Work to do ::
Copy all of the material below exactly.

┄┄┄┄┄┄┄┄┄┄┄┄┄┄┄┄┄┄┄┄

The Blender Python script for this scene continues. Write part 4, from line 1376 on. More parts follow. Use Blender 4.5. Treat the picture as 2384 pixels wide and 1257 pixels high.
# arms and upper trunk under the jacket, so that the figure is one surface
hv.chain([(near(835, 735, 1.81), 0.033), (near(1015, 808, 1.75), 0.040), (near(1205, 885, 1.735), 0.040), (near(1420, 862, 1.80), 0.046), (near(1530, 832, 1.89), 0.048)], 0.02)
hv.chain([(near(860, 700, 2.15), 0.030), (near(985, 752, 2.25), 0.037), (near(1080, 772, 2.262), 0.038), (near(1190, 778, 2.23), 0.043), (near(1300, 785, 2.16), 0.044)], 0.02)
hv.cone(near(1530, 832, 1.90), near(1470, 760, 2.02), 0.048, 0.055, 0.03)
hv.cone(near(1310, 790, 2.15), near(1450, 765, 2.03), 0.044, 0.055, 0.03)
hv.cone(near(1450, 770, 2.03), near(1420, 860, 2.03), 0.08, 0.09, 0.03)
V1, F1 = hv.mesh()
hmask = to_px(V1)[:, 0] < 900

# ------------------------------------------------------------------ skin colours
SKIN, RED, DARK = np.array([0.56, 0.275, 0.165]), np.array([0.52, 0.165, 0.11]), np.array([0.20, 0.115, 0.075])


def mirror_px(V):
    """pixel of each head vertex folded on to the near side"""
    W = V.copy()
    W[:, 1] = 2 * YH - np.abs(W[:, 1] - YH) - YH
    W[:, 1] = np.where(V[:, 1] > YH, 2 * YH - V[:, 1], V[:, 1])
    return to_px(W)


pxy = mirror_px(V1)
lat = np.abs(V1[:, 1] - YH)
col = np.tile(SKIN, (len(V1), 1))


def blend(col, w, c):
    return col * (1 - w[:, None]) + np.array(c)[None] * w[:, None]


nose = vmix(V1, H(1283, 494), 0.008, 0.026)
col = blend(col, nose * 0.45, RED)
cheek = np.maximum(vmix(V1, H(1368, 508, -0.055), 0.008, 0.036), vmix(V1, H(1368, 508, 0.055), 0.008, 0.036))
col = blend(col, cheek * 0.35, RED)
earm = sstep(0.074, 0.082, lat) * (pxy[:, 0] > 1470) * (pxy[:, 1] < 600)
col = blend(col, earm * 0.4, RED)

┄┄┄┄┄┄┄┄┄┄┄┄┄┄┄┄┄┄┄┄

Exercise answer ::
The Blender Python script for this scene continues. Write part 4, from line 1376 on. More parts follow. Use Blender 4.5. Treat the picture as 2384 pixels wide and 1257 pixels high.
# arms and upper trunk under the jacket, so that the figure is one surface
hv.chain([(near(835, 735, 1.81), 0.033), (near(1015, 808, 1.75), 0.040), (near(1205, 885, 1.735), 0.040), (near(1420, 862, 1.80), 0.046), (near(1530, 832, 1.89), 0.048)], 0.02)
hv.chain([(near(860, 700, 2.15), 0.030), (near(985, 752, 2.25), 0.037), (near(1080, 772, 2.262), 0.038), (near(1190, 778, 2.23), 0.043), (near(1300, 785, 2.16), 0.044)], 0.02)
hv.cone(near(1530, 832, 1.90), near(1470, 760, 2.02), 0.048, 0.055, 0.03)
hv.cone(near(1310, 790, 2.15), near(1450, 765, 2.03), 0.044, 0.055, 0.03)
hv.cone(near(1450, 770, 2.03), near(1420, 860, 2.03), 0.08, 0.09, 0.03)
V1, F1 = hv.mesh()
hmask = to_px(V1)[:, 0] < 900

# ------------------------------------------------------------------ skin colours
SKIN, RED, DARK = np.array([0.56, 0.275, 0.165]), np.array([0.52, 0.165, 0.11]), np.array([0.20, 0.115, 0.075])


def mirror_px(V):
    """pixel of each head vertex folded on to the near side"""
    W = V.copy()
    W[:, 1] = 2 * YH - np.abs(W[:, 1] - YH) - YH
    W[:, 1] = np.where(V[:, 1] > YH, 2 * YH - V[:, 1], V[:, 1])
    return to_px(W)


pxy = mirror_px(V1)
lat = np.abs(V1[:, 1] - YH)
col = np.tile(SKIN, (len(V1), 1))


def blend(col, w, c):
    return col * (1 - w[:, None]) + np.array(c)[None] * w[:, None]


nose = vmix(V1, H(1283, 494), 0.008, 0.026)
col = blend(col, nose * 0.45, RED)
cheek = np.maximum(vmix(V1, H(1368, 508, -0.055), 0.008, 0.036), vmix(V1, H(1368, 508, 0.055), 0.008, 0.036))
col = blend(col, cheek * 0.35, RED)
earm = sstep(0.074, 0.082, lat) * (pxy[:, 0] > 1470) * (pxy[:, 1] < 600)
col = blend(col, earm * 0.4, RED)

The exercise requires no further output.